Sは不機嫌に言葉を返す。「ただの客だし、営業行為じゃない」。しかし私が見たものは紛れもない“目でするセックス”だった。「あれは営業じゃない!」「もう違うって言ってるでしょう!」「だってあの雰囲気はいつもと違うじゃない!」酒の匂いで溢れる街は嫉妬する私を笑うようにSのカラダに酒を流し込んだ。もうそうなると喧嘩どころではない。喧嘩は無視され、Sは酒に酔いしれ、店の中で狂気乱舞大会を始める。カラオケに乾杯。周りのお客も巻き込んだパーティーナイト。
明け方前。Sは店を一人飛び出し大声で笑いながら街の中を駆けて行った。もちろん会計などする気もない。
Sには数々の酔いどれ伝説がある。
恐怖の新宿歌舞伎町ベンツ綱渡り事件。車体も窓も黒く光るベンツが通りに5台。それは誰が見てもその筋とわかる車だった。どこかの店で集会でもしているのか、数メートル先には運転手らしき強面がタバコを吸っていた。車の周辺は新宿に突如現れた超危険地帯だ。
そんな私たちが歌舞伎町に向かったのには、何のワケもない。
新宿二丁目の店を出て1キロ。酔っ払ったSをタクシーに乗せようと、ニワトリを捕まえようとする人のようにSを追いかけ回したなれの果てが歌舞伎町だった。酔っているくせに、足取り早く逃げ回るSは酔拳の達人のようだ。常に笑いながらSは移動を続ける。そんなSの姿を私はただただ探し続け、どこにいるかさえわからなかった。超危険地帯に入り込んだことにさえも気がついていなかったのだ。
超危険地帯まで、あと10歩。
Sは歩道から車道にゆらっと向きを変え歩き出した。車道に停まる5台の縦列駐車の山を歩くがごとく、平然と1台目の車のボンネットに登り、車の天井からリア部分へと、そしてさらに連なる車に向けて縦列駐車の坂道を歩き出した。私がSを車から降ろそうと必至に手を伸ばした瞬間、周りに見えていた人影が消えた。私の背後から2人。Sを車から降ろそうと3人。とんでもなく普通じゃない男たちが私たちに向かって走り出してきた。捕まえられた私とSは、鳥の足跡のように点々と続く、ピンヒールで出来た車体のへこみの前で、死の世界と向きあっていた。

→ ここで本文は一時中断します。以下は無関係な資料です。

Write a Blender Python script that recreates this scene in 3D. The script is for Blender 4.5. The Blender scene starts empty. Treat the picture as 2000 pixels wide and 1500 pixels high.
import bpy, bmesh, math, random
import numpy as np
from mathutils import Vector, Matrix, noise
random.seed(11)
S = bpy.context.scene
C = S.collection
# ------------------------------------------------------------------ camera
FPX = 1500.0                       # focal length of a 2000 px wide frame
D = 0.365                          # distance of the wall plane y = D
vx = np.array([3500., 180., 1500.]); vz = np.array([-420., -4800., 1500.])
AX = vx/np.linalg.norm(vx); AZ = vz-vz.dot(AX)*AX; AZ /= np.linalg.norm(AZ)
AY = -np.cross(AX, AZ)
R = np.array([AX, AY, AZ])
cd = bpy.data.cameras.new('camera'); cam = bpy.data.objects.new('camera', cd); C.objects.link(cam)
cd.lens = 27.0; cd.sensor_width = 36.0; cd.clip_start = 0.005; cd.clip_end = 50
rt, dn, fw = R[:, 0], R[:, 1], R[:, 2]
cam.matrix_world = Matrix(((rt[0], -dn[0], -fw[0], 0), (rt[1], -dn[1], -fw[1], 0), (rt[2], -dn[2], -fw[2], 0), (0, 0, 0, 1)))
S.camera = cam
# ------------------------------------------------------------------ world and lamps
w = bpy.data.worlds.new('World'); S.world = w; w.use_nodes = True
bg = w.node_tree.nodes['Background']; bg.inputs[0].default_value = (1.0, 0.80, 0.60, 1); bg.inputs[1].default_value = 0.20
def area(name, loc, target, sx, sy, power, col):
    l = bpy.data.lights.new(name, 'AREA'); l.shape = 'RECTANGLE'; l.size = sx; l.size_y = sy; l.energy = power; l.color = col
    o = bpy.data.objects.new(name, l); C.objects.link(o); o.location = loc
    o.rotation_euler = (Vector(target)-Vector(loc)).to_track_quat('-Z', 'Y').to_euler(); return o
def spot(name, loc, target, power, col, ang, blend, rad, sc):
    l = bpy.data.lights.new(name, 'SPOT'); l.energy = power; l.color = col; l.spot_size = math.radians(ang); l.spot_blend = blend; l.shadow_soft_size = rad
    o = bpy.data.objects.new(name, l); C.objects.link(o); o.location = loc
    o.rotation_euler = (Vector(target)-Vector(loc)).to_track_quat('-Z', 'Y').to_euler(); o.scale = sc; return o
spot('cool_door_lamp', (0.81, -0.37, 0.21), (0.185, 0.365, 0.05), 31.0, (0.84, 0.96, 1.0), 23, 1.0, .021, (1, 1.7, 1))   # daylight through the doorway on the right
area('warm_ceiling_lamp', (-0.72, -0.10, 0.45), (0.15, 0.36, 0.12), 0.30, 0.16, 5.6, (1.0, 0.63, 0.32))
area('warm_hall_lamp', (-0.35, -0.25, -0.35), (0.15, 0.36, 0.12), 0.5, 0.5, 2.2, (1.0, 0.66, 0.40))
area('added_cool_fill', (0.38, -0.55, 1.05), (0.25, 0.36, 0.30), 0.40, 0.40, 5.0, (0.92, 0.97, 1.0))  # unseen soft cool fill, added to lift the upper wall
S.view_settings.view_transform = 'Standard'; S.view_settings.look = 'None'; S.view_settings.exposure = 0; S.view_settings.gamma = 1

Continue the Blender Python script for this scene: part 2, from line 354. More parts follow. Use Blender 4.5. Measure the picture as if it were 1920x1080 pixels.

「あんたたち何してんのよ。私、アンティルと家に帰るんだから邪魔しないでよ!」
歩き出そうとするS。Sはとにかく前に進みたいようだ。しかしSの腕を男たちがしっかり掴んでいる。私たちには何を言うでもなく男たちは黙ったまま電話をかけていた。5人から10人。10人から15人。怖い男達が増えていった。そしてその先に野次馬が広がっていた。そんな野次馬を見てか、やってきたパトカーが到着した頃、車の主がやってきた。「なんの騒ぎだ」舎弟たちはお辞儀をして男を出迎えた。
S「私がアンティルの家に帰ろうと歩いていたら、こいつらが私の手を掴んで、帰らせ てくれないのよ」
舎弟1「この傷どうしてくれるんじゃい!」
S「そんな傷のことで、がたがた言ってんじゃないわよ!アンティルに何かしたらただじゃおかないからね!」
私「・・・・・・」
男「おまえらいくつじゃ」
私「23歳です。・・・」
男「夜の仕事か」
私「この彼女が仕事終わりで、迎えにきたんです。家に帰る所です。この彼女が店で男
と○×▶=」(‘&%$####)
私は恐怖のテンションがMAXになり、今日あったことをその男に訴えた。
私「・・・私はこんな生活もう嫌なんです。この人と同じ家に住んで昼間に働いて、夜はちゃんと寝て、たまには旅行に行って、猫なんか飼ったりして、そんなまともな生活を送りたいんです!・・・・」
涙目に訴える私に男は答えた。
男「まっとうに生きろよ」
これが恐怖の新宿歌舞伎町ベンツ綱渡り事件だ。
男といちゃついていたことなど忘れ、私は恐怖の体験にカラダを振るわせた。夜の喧嘩はいつもSの酒で流されていった。私の心には、ただただ、Sへの不信感が降り積もっていった。